**STORED DATA**.
** begin **
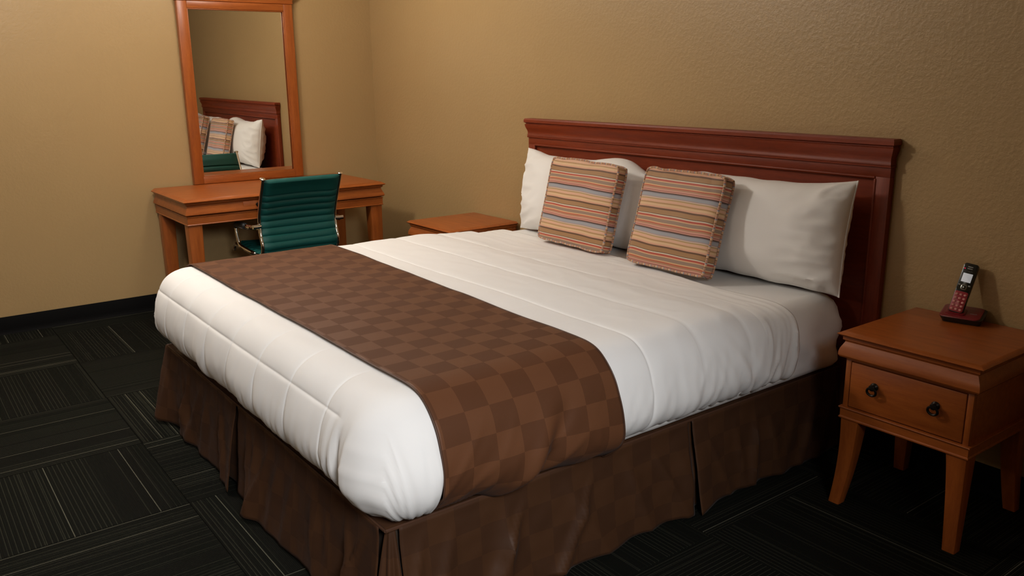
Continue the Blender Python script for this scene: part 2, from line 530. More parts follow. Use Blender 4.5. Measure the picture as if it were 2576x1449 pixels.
def quilt(X, Y, d):
    a, b = seamdist(X, QX, QSX), seamdist(Y, QY, QSY)
    foot = sst(-1.86, -1.93, Y) if False else 1-sst(-1.98, -1.88, Y)
    kx = foot*(1-sst(3.50, 3.56, X))+.10*(1-foot)           # stitch lines running down the foot end
    ky = (1-.75*sst(-1.92, -1.86, Y)*0)*(1-sst(3.52, 3.58, X)*foot)
    if X > 3.56: kx = 0
    pa = 1-kx*math.exp(-a/.03); pb = 1-ky*math.exp(-b/.03)
    h = (.0030+.0022*foot)*pa*pb
    h -= .0022*kx*gs(a, .004)+.0022*ky*gs(b, .004)
    return h
def comf(X, Y):
    p, d, ph = place(X, Y, cf)
    n = normal(X, Y, cf)
    h = quilt(X, Y, d)+.004*nz(X*3.1, Y*3.1, 5)+.0016*nz(X*9, Y*14, 2)
    h += .0022*ridge(X*5+Y*2, Y*9, 7)**3*(1-sst(.05, .2, d))*sst(-1.2, -.8, Y)
    on_side = X > XR-S0 and Y > YF+S0
    if d > .1:
        lo = sst(.12, .33, d)
        s = Y if (X > XR-S0 or X < XL+S0) else X
        h += lo*(.006*nz(s*9, d*3, 1)+.004*ridge(s*22+d*5, d*4, 3)**2-.002)
        if on_side and Y > -1.1:                       # gathers running down towards the head end
            h += lo*.008*sst(-1.1, -.75, Y)*nz((Y-d*.55)*30, d*5, 9)
        if ph and X > cxm:                            # near foot corner: the flap tucked over the foot end
            h += .006*sst(.15, .3, d)
    cornerX = X-(XR-S0)
    if X > cxm and Y < YF+S0+.02:
        dd = sst(.10, .30, d)
        cx0 = 3.575
        # fan of folds running up from the tuck
        fan = gs(X-cx0+.03, .07)*dd
        h += fan*.0045*math.sin((X-cx0)*150+(d-.3)*16)*sst(.08, .2, d)
        h -= .020*sst(.17, .33, d)*gs(X-cx0-.035*(.3-d), .016)
        h += .012*dd*sst(cx0+.005, cx0+.07, X)
    if X < cxm and Y < YF+S0+.02 and X < XL+S0+.05:
        h -= .018*sst(.12, .3, d)*gs(X-(XL+S0-.06), .015)
    # hem waver
    hem = sst(.30, .36, d)
    s2 = X+Y
    z = .012*nz(s2*6, 3.3)*sst(.2, .36, d)
    q = p+n*h
    q.z += z
    q.z -= .016*sst(-.80, -.56, Y)*(1-sst(.05, .2, d))
    if X > XR-S0 and -1.92 < Y < -1.17: q.z += .040*sst(.22, .36, d)*sst(-1.90, -1.85, Y)*(1-sst(-1.33, -1.25, Y))
    return q
def edges(a, b, step, o, s, w=(.010, .005, .0022)):
    v = set(round(x, 5) for x in lin(a, b, int((b-a)/step)+1))
    kk = math.ceil((a-o)/s)
    while o+kk*s < b:
        c = o+kk*s
        v = set(x for x in v if abs(x-c) > .012)
        for e in w: v.add(round(c-e, 5)); v.add(round(c+e, 5))
        v.add(round(c, 5)); kk += 1
    return sorted(x for x in v if a <= x <= b)
def head_edge(X):                                     # the comforter's head edge slants a little towards the foot on the near side
    return -.50-.11*sst(2.9, 3.75, X)
XA, XB = XL+S0-CL, XR-S0+CL
ys = edges(YF+S0-CL, -.50, .0115, QY, QSY)
xs = edges(XA, XB, .0115, QX, QSX)
def cY(X, Y):
    t = (Y+1.2)/.70
    return Y if t <= 0 else Y+(head_edge(X)+.50)*t*t
co = grid('comforter', xs, ys, lambda X, Y: comf(X, cY(X, Y)), WHITE, None)
setp(co, 'plump white quilted comforter spread over the bed under the brown runner', 'comforter')

# top sheet: shows past the comforter's head edge
SPROF = [(0, 0), (.05, -.003), (.088, -.014), (.118, -.036), (.134, -.070), (.141, -.11), (.142, -.15), (.140, -.185), (.133, -.222), (.118, -.240), (.100, -.242)]
sf, SL = arc(SPROF)
def sheet(X, Y):
    p, d, ph = place(X, Y, sf, .6165)
    n = normal(X, Y, sf, .6165)
    side = sst(.06, .2, d)
    h = .003+.0015*nz(X*4, Y*10, 3)+.0022*ridge(X*4+Y*3, Y*26, 1)
    h += side*(.007*ridge(Y*24+d*3.0, d*4, 6)**2+.004*nz(Y*45+d*9, d*6, 2))
    h += side*.008*gs(Y-SH(X)+.018, .014)             # rolled hem
    if X < cxm: h *= .5
    q = p+n*h
    q.z += .010*nz(Y*14, 8.8)*sst(.2, .34, d)
    return q
def SH(X): return -.30-.125*sst(2.5, 3.5, X)
def sY(X, t): return -.95+(SH(X)+.95)*t
ts = grid('top_sheet', lin(XL+S0-SL, XR-S0+SL, 230), lin(0, 1, 90), lambda X, t: sheet(X, sY(X, t)), SHEET, None, solid=.002)
setp(ts, 'rumpled white top sheet showing past the head edge of the comforter', 'sheet')

# runner
RPROF = [(a+(.004 if i > 3 else 0), b) for i, (a, b) in enumerate(PROF)] + [(.092, -.298), (.072, -.304)]
rf, RL = arc(RPROF)
def redge(X):
    d = max(0, X-(XR-S0))
    return -1.252-.045*sst(2.0, 3.55, X)+.020*sst(.12, .36, d)
def runner(X, t):
    Y = -1.878+(redge(X)+1.878)*t
    p, d, ph = place(X, Y, rf)
    n = normal(X, Y, rf)
    lo = sst(.14, .36, d)
    h = .0135+.004*nz(X*3.1, Y*3.1, 5)*(1-lo)+.0012*nz(X*8, Y*8, 1)
    if X > cxm:
        h += lo*(.012*nz(Y*8+d*2, d*4, 4)+.006*ridge(Y*10+d*8, d*6, 8)**2)
        h += lo*.022*gs(Y+1.62+(d-.38)*.5, .035)-lo*.016*gs(Y+1.56+(d-.38)*.5, .03)
    q = p+n*h
    if X > cxm: q.z += lo*(.012*nz(Y*9, 2.7)-.016*sst(-1.45, -1.25, Y)+.006)
    return q
RXA, RXB = XL+S0-RL, XR-S0+RL
rn = thing('bed_runner', 'brown checked satin bed runner laid across the white comforter near the foot', 'bed runner', (0, 0, 0))
grid('cloth', lin(RXA, RXB, 300), lin(.006, .994, 80), runner, RUNNER, rn, uvf=lambda X, t: (X, -1.878+(redge(X)+1.878)*t), solid=.004)
for t0 in (0.003, .997):
    pts = [runner(X, t0) for X in lin(RXA, RXB, 260)]
    tube('edge_binding', [p+Vector((0, 0, -.001)) for p in pts],   .0022, RUNBORDER, rn, n=6)

# ------------------------------------------------------------------ bed skirt
sk = thing('bed_skirt', 'brown checked satin bed skirt with split pleats hanging to the carpet', 'bed skirt', (0, 0, 0))
BX0, BX1, BY0 = 1.828, 3.698, -1.985
SZ = .318
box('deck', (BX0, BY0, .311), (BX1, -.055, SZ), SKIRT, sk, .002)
dk = sk.children[0]
me = dk.data; ul = me.uv_layers.new(name='UVMap')
for lp in me.loops:
    c = me.vertices[lp.vertex_index].co; ul.data[lp.index].uv = (c.x, c.y)
def panel(p0, p1, nrm, seed, flare=.05, amp=.022, endf=(.0, .0), name='panel', back=0.0, zb=.012, zt=SZ):
    rr = random.Random(int(seed*10)); creases = []
    dv = Vector((p1[0]-p0[0], p1[1]-p0[1], 0)); L = dv.length; d = dv.normalized(); n = Vector(nrm)
    for q in range(max(2, int(L/.11))): creases.append(((q+.2+.6*rr.random())/max(2, int(L/.11)), rr.uniform(-.20, .20), rr.uniform(.035, .085), rr.uniform(.006, .022)))
    def f(s, t):
        e = t**.85
        w = amp*e*(.9*nz(s*3.0+t*.35, t*.5, seed)+.30*nz(s*6.0-t*1.4, t*1.3, seed+3))
        for q, (cs, lean, wd, am) in enumerate(creases):
            c = s-cs*L-lean*(t-.15)
            ww = wd*(.25+t)
            prof = (1-abs(c)/ww) if abs(c) < ww else 0       # a sharp-backed fold opening downwards
            if c < 0: prof = prof**2.2
            w += am*sst(.05, .6, t)*prof
        w += .0025*nz(s*17, t*7, seed)
        w += endf[0]*e*gs(s, .09)+endf[1]*e*gs(L-s, .09)
        p = Vector((p0[0], p0[1], 0))+d*s+n*(flare*e+w-back+.004*gs(t, .06))
        zbot = zb+.010*nz(s*5, seed*1.7)
        return Vector((p.x, p.y, zt+(zbot-zt)*t))
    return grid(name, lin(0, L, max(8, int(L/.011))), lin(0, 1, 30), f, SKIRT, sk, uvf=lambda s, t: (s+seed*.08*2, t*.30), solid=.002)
PX, PY = 2.665, -.895
panel((BX0-.005, BY0), (PX-.004, BY0), (0, -1, 0), 1.0, .032, endf=(.055, .035))
panel((PX+.012, BY0), (BX1-.03, BY0), (0, -1, 0), 2.0, .028, endf=(.012, .0))
panel((PX-.13, BY0), (PX+.13, BY0), (0, -1, 0), 5.0, .02, .01, name='pleat_insert', back=.012)
panel((BX1, BY0+.035), (BX1, PY-.006), (1, 0, 0), 3.0, .026, .024, endf=(.0, .018))
panel((BX1, PY+.010), (BX1, -.06), (1, 0, 0), 4.0, .026, .022, endf=(.03, .0))
panel((BX1, PY-.12), (BX1, PY+.12), (1, 0, 0), 6.0, .012, .01, name='pleat_insert', back=.012)
panel((BX0, -.06), (BX0, BY0), (-1, 0, 0), 7.0, .05, .024, endf=(0, .06))
# folded inset at the near corner pleat
def cornerp(a, t):
    ph = a
    r = .012+.052*t**.8+.014*t*math.sin(a*9+1)
    z = SZ+(.015-SZ)*t
    return Vector((BX1-.028+math.cos(ph)*r, BY0+.03-math.sin(ph)*r, z))
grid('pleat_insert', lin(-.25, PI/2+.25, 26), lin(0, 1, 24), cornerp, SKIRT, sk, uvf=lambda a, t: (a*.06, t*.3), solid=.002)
ring = [(BX0, -.06, SZ), (BX0, BY0, SZ), (BX1, BY0, SZ), (BX1, -.06, SZ)]
for a, b in zip(ring, ring[1:]):
    tube('seam_cord', [a, b], .0042, RUNBORDER, sk, n=6)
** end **
**STATED TASK**.
Only those lines running from the one containing "(s+seed*.08*2, t*.30), solid=.002)" through the last line of the data above are to be copied, exactly, with both ends included.

**COMPLETED EXERCISE**.
    return grid(name, lin(0, L, max(8, int(L/.011))), lin(0, 1, 30), f, SKIRT, sk, uvf=lambda s, t: (s+seed*.08*2, t*.30), solid=.002)
PX, PY = 2.665, -.895
panel((BX0-.005, BY0), (PX-.004, BY0), (0, -1, 0), 1.0, .032, endf=(.055, .035))
panel((PX+.012, BY0), (BX1-.03, BY0), (0, -1, 0), 2.0, .028, endf=(.012, .0))
panel((PX-.13, BY0), (PX+.13, BY0), (0, -1, 0), 5.0, .02, .01, name='pleat_insert', back=.012)
panel((BX1, BY0+.035), (BX1, PY-.006), (1, 0, 0), 3.0, .026, .024, endf=(.0, .018))
panel((BX1, PY+.010), (BX1, -.06), (1, 0, 0), 4.0, .026, .022, endf=(.03, .0))
panel((BX1, PY-.12), (BX1, PY+.12), (1, 0, 0), 6.0, .012, .01, name='pleat_insert', back=.012)
panel((BX0, -.06), (BX0, BY0), (-1, 0, 0), 7.0, .05, .024, endf=(0, .06))
# folded inset at the near corner pleat
def cornerp(a, t):
    ph = a
    r = .012+.052*t**.8+.014*t*math.sin(a*9+1)
    z = SZ+(.015-SZ)*t
    return Vector((BX1-.028+math.cos(ph)*r, BY0+.03-math.sin(ph)*r, z))
grid('pleat_insert', lin(-.25, PI/2+.25, 26), lin(0, 1, 24), cornerp, SKIRT, sk, uvf=lambda a, t: (a*.06, t*.3), solid=.002)
ring = [(BX0, -.06, SZ), (BX0, BY0, SZ), (BX1, BY0, SZ), (BX1, -.06, SZ)]
for a, b in zip(ring, ring[1:]):
    tube('seam_cord', [a, b], .0042, RUNBORDER, sk, n=6)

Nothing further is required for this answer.